See these iron soldiers in the picture above? They looked stunning, watching them all the way from my bedroom window. One of the girls who shared a room with me in the hostel was a 17 year old who was said to be a little 'crazy' - mainly because unless she was constantly supervised, she wouldn't go to school or do her homework. She also had a habit of smoking weed from time to time, but at least she always made an effort to try and talk to me using the few words of English she knew.

One winter evening, and right after it had started snowing heavily, we snuck out of the hostel to wander about the streets together after smoking in the toilets. It was the first time I'd tried weed, and the last. I didn't care much about anything at the time, and I was curious. We walked about the deserted place giggling like crazy kids, and went to stand by these tall iron soldiers in the night... and the atmosphere suddenly turned mystical... eerie... surreal, even. I looked up at the huge iron faces and it was as though they were about to fall down on me to crush me with all their might. I grabbed the girl's hand and we started running away in the snow, laughing and panting, trying to 'escape' the iron men's grip... I could never forget that strange, unique evening in the night.

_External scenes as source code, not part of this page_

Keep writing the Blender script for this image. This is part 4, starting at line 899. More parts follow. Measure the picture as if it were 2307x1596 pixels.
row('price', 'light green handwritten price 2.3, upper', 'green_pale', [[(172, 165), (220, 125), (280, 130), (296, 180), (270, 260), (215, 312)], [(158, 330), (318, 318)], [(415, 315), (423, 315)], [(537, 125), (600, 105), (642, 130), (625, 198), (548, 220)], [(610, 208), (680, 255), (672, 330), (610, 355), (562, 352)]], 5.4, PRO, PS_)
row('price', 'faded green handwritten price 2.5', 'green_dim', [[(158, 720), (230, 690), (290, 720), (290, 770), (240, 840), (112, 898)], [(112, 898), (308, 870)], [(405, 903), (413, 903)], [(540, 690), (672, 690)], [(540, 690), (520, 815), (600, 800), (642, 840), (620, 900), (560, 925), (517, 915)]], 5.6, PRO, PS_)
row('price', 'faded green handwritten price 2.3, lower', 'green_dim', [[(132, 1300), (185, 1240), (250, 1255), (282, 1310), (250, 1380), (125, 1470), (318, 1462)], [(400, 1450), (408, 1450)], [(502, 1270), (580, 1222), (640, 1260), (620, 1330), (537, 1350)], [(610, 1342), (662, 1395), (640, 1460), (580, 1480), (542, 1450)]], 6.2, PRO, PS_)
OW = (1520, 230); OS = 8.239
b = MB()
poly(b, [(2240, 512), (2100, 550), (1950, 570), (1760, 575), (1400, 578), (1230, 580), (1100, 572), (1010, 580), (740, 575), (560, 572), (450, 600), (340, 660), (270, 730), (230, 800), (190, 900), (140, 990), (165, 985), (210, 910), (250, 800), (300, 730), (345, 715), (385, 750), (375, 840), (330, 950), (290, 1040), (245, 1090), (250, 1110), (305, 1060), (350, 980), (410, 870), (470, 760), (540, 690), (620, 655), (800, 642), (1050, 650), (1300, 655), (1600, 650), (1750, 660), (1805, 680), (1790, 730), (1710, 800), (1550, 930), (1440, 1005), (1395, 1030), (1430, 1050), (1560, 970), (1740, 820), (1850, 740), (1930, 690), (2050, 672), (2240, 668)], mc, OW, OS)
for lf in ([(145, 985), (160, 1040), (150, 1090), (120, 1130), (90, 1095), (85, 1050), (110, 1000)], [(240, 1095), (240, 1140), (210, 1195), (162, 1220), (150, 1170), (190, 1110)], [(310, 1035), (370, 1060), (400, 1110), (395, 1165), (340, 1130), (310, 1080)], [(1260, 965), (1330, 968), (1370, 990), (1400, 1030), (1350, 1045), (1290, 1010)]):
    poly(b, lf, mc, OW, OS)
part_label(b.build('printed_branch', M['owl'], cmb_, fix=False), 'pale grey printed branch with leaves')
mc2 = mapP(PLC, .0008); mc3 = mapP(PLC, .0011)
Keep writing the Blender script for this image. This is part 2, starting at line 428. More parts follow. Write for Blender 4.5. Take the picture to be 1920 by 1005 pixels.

More often than not, I was alone wandering about the old town, though. I would throw away my books onto my bed in frustration, pick up my coat and rush outside to walk down the winding paved alleys all the way to medieval-looking ramparts... Or I would hop on a passing tram without a valid ticket to take me away at random... At some point I began to skip some classes, mainly history and latin, as well as sports. I would let my feet take me beyond the school gates without a glance back to wander about town some more... That's when I began to feel like a true drifter in this world... Surrounded by so many people, and yet alone always in my own head, my own universe within.

That one year in warsaw will always feel like a glitch in time, in a way... a dream-like experience that went by so fast that it left me dizzy for a while. Upon my return to England, I began to shut down completely. I didn't want to stay put, so I decided to attend a university outside London. The problem was that I had no idea why I was still alive. As far as I was concerned, now that I had finally left the realm of childhood, there was no longer anything appealing enough for me to keep existing. I didn't like adult life, never liked it. It had always felt like a prisoner's existence to me, caught up as everyone soon gets with endless expectations, a false sense of choice and random actions. I just couldn't see a point in anything whatsoever. No true point, no real direction that made profound sense... just an endless drift from birth till death. But at least as a child, I was allowed to believe in dreams... whereas upon entering adulthood, I was suddenly expected to leave all the far-fetched dreams behind to sink into society's own version of Reality.

I never liked it. I just... hated it.

The only thing that seems to make sense now is to try and follow my own version of reality rather than the imposed one. And never let go of dreams and ideals, but keep fighting the monster that tries so hard to take them away from us.